The Student Room Group

Law essay - Tort looking for a marker

Hello all.

I am looking for someone who can grade my assessment that I handed in. Its actually my resit therefore I really want to know the approximate grade I would receive ... because I am honestly scared of failing.... so if I did I would know it earlier and start planning on doing much better....

I have attached it in here..
(edited 9 years ago)
Hard to know what mark to give it without seeing the complete question, although I have to say it looks like very bad to me.

1) The answer is hopelessly confusing:

a) The way you have listed all the 'rules' in one section, then all the 'application' elsewhere, is not good. To take a random example - duty of care - the 'rule' is halfway down page 1, and the application of that rule is on page 3. You should have done something like 'issue - in order to successfully claim in negligence, C needs to show that D owes her a duty of care. rule - duty of care is owed when blah blah... case which is authority for that. application - the test is probably satisfied because x,y,z'... then move on to the next issue - presumably breach. The 'issue' should not be 'the entire question', break it down a bit.

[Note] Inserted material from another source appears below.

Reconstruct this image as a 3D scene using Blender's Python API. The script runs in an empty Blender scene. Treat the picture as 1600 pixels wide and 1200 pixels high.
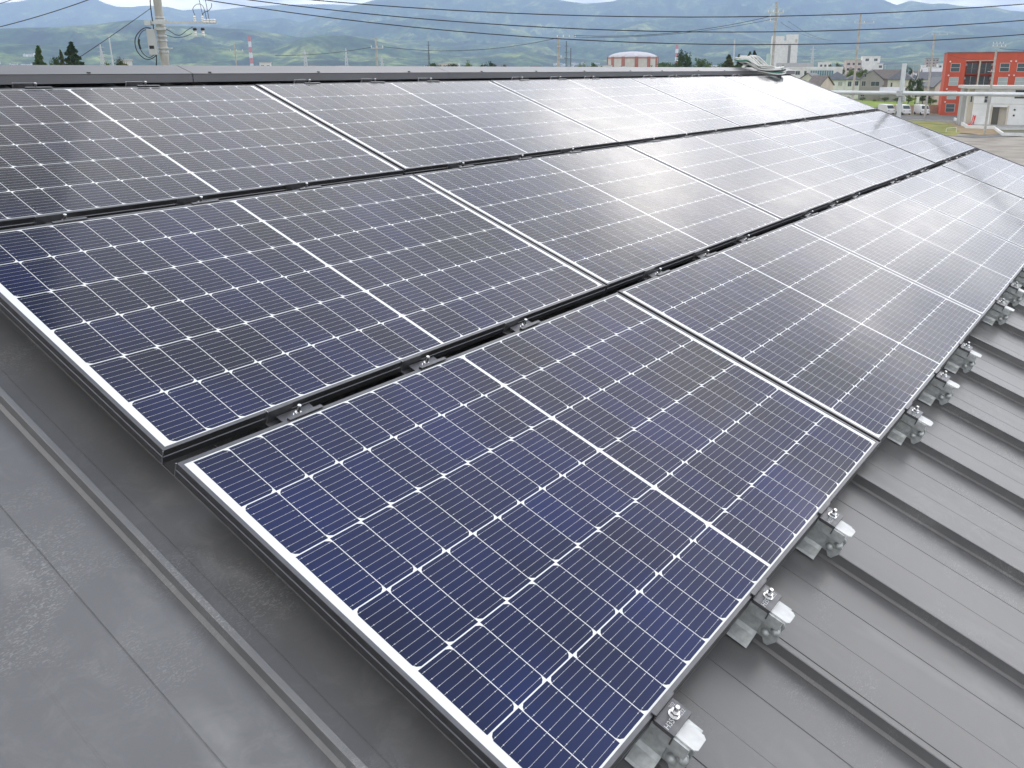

b) You seem to have thrown in a bit about the ambulance not owing a duty in the 'rule' section, rather than the 'application' section, which is not consistent with the way you've answered the rest of the question. In any case, if the ambulance crew are a separate potential tortfeasor they should be dealt with separately.

2) Most of the 'rules' you have stated are at best extremely unclear or at worst, totally wrong. For example, legal causation (I'm not sure what you mean but if I can't make sense of it, probably the marker can't either).

3) You've totally misunderstood the Occupiers' Liability Act. The section you've stated shows that Gina owes Steven a duty of care. But that doesn't seem relevant to the rest of the question. If you're claiming that Steven is also an occupier and therefore owes Gina a duty of care under the OLA then (i) I think you're wrong, but (ii) you need to substantiate that in some way.

4) The whole bit about contract is confusing and mostly nonsensical. This is a tort essay, right? Stick to saying that Steven may also be liable in contract, then, without waffling about UCTA and C(ROT)PA. There is nothing in the answer that suggests they are even remotely relevant anyway, although hard to say without seeing the question. The relevant statutory provision if you want to explore contractual liability is likely to be s 12 SOGSA anyway.

5) The application section is woeful, but perhaps it would benefit from an improvement to the structure, where you apply the rules that you've just stated before moving on to another issue.

6) The standard of English and the grammar is very poor. Perhaps you won't fail automatically for that but you may lose some marks. At best it makes it harder for the marker to understand what you meant.

7) The way you've cited cases isn't even consistent. None of them have a correct citation. Look at how your university expects you to cite cases, then just copy that.

8) The bibliography is an absolute joke. Neither of the books are tort textbooks. Instead of giving a list of cases you've given a wikipedia link to one case. STOP USING WIKIPEDIA. Use books, Westlaw, Lexis, whatever, and actually read the cases and cite them properly. What the hell is the list of internet resources? Most of them don't figure in the answer and the marker will be puzzled as to how they're relevant... British dental journal? You don't need to provide a link to an explanation of IRAC, although it might help if you'd read it yourself...

9) Statutes. You don't need to give an internet link to statutes. Just look at your university's style guide, and you'll see how you're supposed to cite them.

10) Cases. Probably don't need to say this but none of these are cited correctly. Some of them you haven't even got the name right.

11) I almost don't want to know but what's the last sentence in the conclusion about? I'm not disagreeing that HMRC are incompetent, they overcharged me tax by about £300 last year, but I can't imagine how they even come in to the question.

12) What's the word limit for this? I assume it's not 1100 words as that would be a strange number. If it's 1500 then the fact that you are so far short means, virtually for certain, that you have missed major issues. I'm even more certain about that given that most of the answer at the minute is irrelevant. If it's 2500 then you can be 100% sure that no answer, no matter how well written, that contains 1100 words can ever pass. You have missed something.

Without the question it's hard to give a mark. I think it must be less than 15% (and absolutely certain that it won't get 40%, or whatever the pass mark is).

I'm sorry to be harsh but the answer is so bad that I couldn't really find anything positive to say about it. This is a resit so presumably you have been trying to learn tort for two semesters, now. There is no evidence of any particular learning in the answer.

I suggest, if you have a resit left, that you actually try and learn, read the recommended textbooks and the cases, attend classes, etc. I get the feeling that not only do you not know any tort, you don't really have a clear idea *how to learn it*.